Stories of a sea creature living in the depths of Loch Ness date back to pre-medieval times, but no image of the Loch Ness monster was ever captured until the summer of 1933. There are many who believe that a throwback from the age of dinosaurs had some how survived the Ice Age and found a nesting place in this sheltered highland nook of water. The Loch Ness monster is said to live in this deepest of lakes in the Scottish Highlands, which is a cold and calm ribbon of water about 24 miles (39 kilometers) long and a bit more than 430 feet (131 meters) deep.
Witnesses claim to have seen the Loch Ness monster, a fantastic sea animal with a long neck, with as many as six humps and a reptilian head. Whether the sightings are true or not, the promise of a peek at the Loch Ness monster has brought hordes of tourists to Loch Ness from as far away as Japan and South Africa. The area has become one of the most photographed patches of water on the face of the earth, although the Loch Ness monster has always remained a bit camera shy. Some cameras did capture several bulky shapes of unknown origin, and the most famous photo of 1933, which was widely denounced as a fake, revealed the small head and long snake-like neck of the Loch Ness monster bobbing in and out of the water.
Geologists estimate that Loch Ness was once an arm of the sea, a fjord, until about 5,000 years ago. It is possible that some species of marine creature now extinct in the oceans had survived and continues to breed. Although the Loch Ness monster could be any type of marine animal, many scientists lean toward a gastropod, which is a huge form of sea slug.
Although Loch Ness is an extremely narrow body of water, it is also twice as deep as the North Sea and is constantly fed by no less than five rivers and forty-five mountain streams.
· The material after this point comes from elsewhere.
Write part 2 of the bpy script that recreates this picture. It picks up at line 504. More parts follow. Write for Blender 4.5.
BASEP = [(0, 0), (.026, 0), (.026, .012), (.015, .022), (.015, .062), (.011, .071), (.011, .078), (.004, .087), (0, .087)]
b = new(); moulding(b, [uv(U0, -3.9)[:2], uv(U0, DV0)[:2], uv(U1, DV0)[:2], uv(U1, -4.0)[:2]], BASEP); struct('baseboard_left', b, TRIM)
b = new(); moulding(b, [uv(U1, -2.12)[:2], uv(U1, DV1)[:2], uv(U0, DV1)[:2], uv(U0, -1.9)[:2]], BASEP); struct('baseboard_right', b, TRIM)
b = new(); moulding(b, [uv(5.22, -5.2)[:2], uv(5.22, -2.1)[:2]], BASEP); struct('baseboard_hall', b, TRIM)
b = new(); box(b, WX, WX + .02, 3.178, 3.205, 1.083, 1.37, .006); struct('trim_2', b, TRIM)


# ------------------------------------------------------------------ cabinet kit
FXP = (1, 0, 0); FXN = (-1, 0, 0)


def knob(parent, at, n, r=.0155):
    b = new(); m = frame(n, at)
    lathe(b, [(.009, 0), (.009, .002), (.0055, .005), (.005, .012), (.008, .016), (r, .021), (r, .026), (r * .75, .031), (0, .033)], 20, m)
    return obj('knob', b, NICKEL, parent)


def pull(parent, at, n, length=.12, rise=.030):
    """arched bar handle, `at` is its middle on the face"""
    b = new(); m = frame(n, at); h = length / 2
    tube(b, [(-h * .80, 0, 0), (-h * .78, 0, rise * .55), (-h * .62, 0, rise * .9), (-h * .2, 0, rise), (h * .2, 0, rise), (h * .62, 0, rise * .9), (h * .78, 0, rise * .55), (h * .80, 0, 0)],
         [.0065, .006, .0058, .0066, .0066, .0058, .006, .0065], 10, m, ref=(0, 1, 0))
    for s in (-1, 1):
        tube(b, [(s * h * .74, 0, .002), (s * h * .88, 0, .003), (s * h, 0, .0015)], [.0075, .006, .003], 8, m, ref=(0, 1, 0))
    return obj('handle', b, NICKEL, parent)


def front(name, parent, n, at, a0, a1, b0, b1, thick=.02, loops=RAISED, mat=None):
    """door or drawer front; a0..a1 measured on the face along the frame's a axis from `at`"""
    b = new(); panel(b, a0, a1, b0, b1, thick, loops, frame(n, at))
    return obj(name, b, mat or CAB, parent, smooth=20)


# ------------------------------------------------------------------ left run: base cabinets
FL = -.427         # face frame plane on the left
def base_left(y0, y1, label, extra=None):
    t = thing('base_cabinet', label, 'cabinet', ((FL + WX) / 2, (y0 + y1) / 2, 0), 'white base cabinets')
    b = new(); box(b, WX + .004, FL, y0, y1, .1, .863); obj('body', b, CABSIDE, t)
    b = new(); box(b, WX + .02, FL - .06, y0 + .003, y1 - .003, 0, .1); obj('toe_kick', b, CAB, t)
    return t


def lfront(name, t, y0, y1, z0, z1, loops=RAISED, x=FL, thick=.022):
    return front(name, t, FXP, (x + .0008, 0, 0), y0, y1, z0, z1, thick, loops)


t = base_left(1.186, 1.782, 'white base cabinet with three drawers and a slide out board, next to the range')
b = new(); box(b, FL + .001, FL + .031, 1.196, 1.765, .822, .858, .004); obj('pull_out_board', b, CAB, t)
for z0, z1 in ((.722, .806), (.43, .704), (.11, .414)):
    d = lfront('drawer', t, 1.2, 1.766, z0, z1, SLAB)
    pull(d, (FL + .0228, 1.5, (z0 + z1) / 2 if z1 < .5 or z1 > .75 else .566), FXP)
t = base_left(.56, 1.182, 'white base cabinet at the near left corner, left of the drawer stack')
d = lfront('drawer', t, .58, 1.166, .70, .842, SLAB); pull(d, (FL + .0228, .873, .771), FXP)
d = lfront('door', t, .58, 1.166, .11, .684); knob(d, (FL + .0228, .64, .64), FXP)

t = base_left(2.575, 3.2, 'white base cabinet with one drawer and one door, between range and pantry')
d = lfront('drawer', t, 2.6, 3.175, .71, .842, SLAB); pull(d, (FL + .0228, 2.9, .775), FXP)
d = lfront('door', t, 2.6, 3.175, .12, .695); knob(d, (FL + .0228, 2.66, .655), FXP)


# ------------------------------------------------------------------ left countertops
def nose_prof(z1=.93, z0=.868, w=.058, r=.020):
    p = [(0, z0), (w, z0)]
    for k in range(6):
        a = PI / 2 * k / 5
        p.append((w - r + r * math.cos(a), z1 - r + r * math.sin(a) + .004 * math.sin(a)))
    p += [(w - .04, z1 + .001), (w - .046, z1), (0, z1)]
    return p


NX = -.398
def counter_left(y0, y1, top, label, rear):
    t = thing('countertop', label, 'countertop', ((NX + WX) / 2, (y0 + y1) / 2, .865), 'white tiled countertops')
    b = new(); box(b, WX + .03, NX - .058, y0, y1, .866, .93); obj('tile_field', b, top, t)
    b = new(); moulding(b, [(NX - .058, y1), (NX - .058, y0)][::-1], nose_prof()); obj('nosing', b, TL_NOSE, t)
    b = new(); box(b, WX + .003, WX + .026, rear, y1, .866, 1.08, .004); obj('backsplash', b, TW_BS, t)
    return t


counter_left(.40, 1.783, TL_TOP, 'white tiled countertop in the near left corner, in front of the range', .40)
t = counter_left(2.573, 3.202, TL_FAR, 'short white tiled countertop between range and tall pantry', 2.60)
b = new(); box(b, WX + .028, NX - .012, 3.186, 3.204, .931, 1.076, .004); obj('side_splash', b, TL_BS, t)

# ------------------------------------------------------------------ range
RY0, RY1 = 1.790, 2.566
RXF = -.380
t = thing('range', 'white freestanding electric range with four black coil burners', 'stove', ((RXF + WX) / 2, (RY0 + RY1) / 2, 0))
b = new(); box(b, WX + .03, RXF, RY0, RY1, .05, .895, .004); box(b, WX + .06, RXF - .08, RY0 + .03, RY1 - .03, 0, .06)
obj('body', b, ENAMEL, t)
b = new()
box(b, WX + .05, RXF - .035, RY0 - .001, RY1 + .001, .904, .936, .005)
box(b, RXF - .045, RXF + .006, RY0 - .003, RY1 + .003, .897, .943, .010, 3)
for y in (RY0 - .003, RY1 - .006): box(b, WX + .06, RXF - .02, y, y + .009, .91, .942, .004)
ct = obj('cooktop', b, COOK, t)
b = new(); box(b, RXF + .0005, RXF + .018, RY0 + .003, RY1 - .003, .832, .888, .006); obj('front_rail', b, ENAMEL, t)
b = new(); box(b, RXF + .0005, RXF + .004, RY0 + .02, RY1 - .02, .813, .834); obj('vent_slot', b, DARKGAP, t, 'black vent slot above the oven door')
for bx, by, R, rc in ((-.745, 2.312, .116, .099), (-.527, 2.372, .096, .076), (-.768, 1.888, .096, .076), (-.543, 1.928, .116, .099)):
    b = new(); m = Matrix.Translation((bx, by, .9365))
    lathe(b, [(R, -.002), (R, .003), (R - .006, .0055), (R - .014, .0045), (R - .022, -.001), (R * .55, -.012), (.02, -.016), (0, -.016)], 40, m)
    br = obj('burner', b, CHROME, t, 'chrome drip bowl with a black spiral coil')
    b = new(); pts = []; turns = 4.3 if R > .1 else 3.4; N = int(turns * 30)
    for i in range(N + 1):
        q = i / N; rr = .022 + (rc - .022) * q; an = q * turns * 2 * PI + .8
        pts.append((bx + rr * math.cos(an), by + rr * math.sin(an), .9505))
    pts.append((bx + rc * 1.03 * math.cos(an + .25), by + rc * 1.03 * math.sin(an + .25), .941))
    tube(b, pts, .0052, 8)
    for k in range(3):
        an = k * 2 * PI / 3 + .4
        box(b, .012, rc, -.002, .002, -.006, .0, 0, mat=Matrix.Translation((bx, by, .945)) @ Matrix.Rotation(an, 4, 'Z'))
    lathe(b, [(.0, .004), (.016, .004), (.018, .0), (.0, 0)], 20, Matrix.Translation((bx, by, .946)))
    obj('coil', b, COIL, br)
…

At six feet (1.8 meters) down, the water becomes very murky, the result of floating peat particles. This greatly limits underwater exploration and possible discovery of the Loch Ness monster.
New species of animals heretofore thought extinct are discovered very often in this baffling and complex world of ours. Is it so implausible that an unknown creature could be nesting in the waters of Loch Ness? Is that possibility so frightening for scientists and the world at large? Some sensitive souls might claim it to be a lot scarier for the Loch Ness monster.